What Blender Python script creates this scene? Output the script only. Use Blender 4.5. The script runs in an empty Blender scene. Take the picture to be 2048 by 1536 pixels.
-.-.-
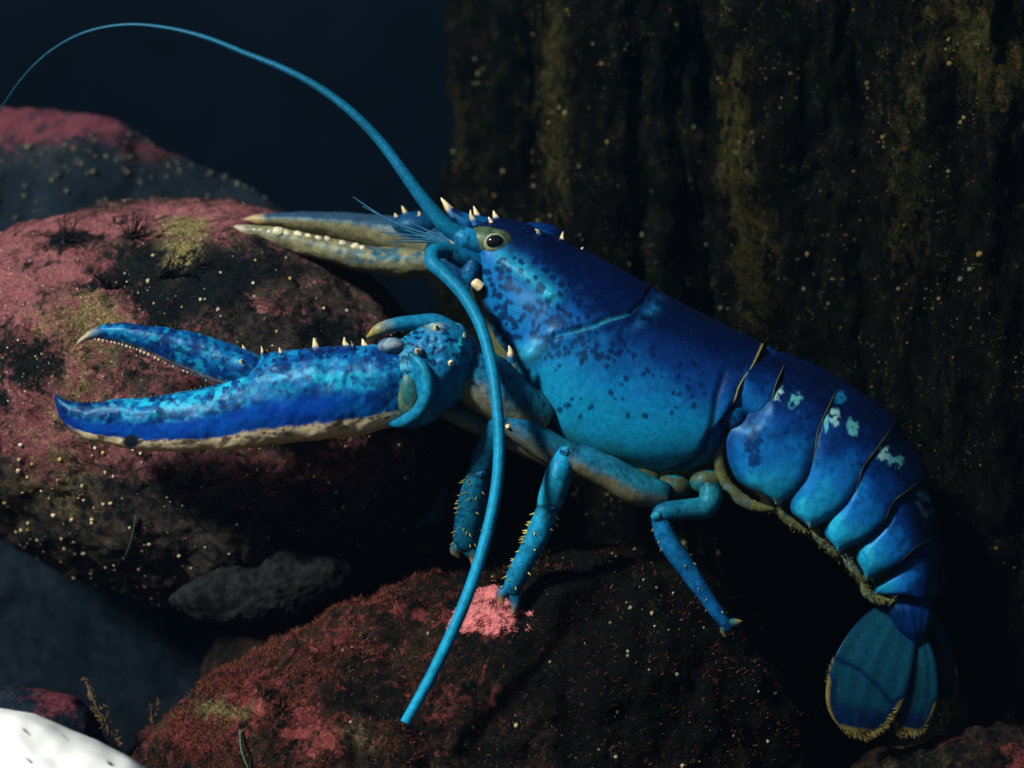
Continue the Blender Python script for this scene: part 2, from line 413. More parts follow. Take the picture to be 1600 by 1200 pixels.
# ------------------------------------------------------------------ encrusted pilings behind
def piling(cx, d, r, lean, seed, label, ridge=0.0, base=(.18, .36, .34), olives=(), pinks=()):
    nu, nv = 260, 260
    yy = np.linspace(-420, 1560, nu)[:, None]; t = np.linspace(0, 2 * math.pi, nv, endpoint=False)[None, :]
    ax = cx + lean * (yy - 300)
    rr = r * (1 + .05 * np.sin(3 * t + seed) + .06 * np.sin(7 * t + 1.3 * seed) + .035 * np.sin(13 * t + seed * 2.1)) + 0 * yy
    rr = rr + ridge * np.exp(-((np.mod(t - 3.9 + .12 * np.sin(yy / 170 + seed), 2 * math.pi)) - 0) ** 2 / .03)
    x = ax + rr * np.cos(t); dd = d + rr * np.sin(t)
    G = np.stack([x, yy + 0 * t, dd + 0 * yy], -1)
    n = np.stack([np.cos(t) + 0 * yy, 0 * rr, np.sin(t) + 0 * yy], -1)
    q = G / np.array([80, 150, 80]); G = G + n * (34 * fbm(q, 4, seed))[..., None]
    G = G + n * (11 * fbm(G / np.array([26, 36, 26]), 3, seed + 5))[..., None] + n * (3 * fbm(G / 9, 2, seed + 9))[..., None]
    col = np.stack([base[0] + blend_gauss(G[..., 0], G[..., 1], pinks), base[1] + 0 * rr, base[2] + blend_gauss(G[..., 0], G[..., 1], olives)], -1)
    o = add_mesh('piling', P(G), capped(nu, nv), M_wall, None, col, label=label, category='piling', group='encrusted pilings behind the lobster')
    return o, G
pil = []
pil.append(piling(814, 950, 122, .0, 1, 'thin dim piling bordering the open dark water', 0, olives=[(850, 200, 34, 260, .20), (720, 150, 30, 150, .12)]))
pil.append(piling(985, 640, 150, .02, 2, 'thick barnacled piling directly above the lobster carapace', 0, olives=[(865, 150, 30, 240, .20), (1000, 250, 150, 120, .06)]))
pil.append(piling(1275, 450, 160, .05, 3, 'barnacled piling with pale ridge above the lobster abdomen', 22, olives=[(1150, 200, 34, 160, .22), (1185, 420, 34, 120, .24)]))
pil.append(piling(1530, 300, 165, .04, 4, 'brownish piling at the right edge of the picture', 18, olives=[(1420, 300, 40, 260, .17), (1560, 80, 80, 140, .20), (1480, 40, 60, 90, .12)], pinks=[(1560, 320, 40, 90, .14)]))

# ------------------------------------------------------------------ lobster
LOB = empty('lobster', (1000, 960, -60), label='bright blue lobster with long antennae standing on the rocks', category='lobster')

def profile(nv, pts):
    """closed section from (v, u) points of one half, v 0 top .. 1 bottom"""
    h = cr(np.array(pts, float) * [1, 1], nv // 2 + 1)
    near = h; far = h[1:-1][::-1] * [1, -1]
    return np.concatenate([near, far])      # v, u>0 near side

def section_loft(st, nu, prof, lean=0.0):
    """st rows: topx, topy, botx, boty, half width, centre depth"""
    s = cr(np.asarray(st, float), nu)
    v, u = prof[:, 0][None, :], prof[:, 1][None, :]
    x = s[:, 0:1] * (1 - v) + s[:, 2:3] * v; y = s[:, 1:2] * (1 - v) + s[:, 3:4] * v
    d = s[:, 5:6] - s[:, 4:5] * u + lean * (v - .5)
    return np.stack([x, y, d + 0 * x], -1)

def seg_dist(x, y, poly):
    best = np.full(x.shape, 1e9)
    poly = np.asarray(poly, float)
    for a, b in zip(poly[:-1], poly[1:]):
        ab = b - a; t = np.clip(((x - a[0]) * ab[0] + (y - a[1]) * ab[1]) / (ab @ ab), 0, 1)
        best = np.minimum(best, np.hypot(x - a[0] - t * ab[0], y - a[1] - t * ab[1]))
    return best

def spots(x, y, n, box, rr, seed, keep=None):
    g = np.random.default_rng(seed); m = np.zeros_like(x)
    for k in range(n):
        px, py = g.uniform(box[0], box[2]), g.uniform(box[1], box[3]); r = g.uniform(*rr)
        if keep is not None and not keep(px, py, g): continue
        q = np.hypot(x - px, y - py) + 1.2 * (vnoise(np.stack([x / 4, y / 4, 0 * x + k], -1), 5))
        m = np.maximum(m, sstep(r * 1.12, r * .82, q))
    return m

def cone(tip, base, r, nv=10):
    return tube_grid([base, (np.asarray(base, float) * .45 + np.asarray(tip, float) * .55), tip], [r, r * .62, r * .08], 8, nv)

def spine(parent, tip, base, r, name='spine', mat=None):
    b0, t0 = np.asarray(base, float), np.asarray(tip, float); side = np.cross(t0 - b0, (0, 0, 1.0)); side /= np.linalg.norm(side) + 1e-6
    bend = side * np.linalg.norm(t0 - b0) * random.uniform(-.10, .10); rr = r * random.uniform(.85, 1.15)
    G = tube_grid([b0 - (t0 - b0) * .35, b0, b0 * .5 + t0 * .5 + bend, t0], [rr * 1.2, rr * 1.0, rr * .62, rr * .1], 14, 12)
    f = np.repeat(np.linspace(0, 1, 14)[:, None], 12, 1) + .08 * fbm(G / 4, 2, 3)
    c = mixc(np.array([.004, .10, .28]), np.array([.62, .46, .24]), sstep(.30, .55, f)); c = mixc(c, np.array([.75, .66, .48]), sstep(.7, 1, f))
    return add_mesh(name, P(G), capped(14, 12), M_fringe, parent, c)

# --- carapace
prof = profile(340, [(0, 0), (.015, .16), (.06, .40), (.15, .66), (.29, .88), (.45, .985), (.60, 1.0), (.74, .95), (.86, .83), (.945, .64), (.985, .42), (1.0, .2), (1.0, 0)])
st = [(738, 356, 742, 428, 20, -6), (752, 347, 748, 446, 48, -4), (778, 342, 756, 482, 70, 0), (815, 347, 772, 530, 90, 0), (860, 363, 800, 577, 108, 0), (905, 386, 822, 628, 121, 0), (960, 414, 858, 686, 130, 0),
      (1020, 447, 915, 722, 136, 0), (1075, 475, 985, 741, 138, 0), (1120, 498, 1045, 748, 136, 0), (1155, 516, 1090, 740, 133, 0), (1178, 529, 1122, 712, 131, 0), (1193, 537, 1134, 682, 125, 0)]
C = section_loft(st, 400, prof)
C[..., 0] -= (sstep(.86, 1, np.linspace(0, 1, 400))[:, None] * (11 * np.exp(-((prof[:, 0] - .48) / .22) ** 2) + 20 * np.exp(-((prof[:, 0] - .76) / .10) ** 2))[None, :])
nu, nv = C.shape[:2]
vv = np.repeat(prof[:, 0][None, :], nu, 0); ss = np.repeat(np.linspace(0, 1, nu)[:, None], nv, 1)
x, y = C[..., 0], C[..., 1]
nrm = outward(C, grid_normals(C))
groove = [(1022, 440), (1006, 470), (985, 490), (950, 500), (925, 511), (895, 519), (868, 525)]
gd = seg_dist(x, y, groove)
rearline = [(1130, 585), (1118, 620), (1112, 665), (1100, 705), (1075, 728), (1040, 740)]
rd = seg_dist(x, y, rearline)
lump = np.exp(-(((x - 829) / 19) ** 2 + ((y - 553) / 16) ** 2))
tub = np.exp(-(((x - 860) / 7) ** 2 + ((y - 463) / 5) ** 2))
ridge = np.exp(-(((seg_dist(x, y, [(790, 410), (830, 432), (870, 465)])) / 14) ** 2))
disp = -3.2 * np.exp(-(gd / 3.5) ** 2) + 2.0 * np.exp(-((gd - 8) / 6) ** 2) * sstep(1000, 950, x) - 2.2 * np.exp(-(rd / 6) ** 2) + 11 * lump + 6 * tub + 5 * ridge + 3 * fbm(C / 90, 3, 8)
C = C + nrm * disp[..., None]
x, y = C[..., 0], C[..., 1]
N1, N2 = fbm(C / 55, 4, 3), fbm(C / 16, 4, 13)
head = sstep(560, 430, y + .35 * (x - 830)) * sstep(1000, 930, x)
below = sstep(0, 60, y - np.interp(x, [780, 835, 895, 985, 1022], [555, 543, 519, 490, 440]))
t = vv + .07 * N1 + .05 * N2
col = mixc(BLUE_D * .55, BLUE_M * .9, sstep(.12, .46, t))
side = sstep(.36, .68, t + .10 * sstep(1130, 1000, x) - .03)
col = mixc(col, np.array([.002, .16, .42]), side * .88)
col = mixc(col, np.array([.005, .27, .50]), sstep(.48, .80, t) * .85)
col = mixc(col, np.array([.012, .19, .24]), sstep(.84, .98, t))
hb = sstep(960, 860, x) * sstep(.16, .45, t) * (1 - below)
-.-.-
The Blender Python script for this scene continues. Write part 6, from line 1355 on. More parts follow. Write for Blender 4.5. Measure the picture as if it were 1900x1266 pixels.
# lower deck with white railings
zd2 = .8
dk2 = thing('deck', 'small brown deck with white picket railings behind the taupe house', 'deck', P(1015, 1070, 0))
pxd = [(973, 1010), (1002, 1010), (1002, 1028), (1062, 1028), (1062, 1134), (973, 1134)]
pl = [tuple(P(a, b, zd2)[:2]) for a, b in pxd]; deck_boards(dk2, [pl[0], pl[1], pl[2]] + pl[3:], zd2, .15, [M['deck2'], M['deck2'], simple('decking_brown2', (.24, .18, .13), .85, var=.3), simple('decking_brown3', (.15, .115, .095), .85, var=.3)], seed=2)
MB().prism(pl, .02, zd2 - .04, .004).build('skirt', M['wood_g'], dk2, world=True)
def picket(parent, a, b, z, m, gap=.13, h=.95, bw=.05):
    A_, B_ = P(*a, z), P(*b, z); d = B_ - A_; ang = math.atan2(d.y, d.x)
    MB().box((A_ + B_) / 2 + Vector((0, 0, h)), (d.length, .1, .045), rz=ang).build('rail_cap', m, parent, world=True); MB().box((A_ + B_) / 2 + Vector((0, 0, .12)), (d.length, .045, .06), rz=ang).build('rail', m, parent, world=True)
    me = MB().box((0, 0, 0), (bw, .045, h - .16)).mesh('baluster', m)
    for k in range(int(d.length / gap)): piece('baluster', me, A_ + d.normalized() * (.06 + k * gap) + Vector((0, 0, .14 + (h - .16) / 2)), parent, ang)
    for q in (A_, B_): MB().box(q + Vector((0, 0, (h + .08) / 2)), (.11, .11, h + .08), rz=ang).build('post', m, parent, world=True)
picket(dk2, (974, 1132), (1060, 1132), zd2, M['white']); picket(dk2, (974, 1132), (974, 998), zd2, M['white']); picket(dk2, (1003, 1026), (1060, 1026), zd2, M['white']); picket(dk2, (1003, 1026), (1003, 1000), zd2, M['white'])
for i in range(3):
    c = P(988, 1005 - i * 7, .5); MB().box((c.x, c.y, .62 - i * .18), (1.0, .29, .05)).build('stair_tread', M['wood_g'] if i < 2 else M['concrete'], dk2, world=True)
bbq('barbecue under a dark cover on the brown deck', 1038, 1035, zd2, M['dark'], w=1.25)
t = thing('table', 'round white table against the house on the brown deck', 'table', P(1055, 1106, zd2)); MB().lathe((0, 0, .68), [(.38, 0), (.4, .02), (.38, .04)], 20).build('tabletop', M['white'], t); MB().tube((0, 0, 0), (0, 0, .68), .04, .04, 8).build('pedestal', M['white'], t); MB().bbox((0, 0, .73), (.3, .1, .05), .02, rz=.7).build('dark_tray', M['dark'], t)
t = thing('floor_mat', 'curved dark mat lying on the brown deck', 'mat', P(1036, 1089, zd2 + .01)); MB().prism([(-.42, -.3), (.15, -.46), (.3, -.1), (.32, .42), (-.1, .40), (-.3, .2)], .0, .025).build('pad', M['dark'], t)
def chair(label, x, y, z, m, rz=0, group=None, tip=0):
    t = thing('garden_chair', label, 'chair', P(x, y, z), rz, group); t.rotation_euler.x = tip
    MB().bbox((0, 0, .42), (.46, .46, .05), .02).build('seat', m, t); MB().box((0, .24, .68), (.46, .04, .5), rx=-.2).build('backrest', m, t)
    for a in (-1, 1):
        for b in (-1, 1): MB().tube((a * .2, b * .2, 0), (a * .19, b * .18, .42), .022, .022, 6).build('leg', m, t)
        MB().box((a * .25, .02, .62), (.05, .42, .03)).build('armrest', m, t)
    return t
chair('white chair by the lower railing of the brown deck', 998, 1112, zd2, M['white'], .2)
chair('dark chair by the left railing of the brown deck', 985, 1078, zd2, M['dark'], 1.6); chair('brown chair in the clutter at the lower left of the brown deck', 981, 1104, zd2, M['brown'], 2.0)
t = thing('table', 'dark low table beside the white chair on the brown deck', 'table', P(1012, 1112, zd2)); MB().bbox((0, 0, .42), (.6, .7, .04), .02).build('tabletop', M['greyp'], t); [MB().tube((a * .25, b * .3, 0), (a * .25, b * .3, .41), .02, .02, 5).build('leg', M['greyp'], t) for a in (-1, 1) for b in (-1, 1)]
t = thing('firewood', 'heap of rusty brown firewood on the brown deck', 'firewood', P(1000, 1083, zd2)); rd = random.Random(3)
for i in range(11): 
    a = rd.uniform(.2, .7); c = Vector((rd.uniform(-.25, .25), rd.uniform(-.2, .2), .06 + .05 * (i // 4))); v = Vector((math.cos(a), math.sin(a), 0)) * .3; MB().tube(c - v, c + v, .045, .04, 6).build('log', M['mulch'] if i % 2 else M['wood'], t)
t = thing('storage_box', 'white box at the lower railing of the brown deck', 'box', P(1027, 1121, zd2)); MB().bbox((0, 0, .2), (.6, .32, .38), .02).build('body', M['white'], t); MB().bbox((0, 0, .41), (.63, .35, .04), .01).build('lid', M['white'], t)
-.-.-
> **Exercise brief**:
Find the lines above holding the word "encrusted" and show them.

> **Reply**:
# ------------------------------------------------------------------ encrusted pilings behind
    o = add_mesh('piling', P(G), capped(nu, nv), M_wall, None, col, label=label, category='piling', group='encrusted pilings behind the lobster')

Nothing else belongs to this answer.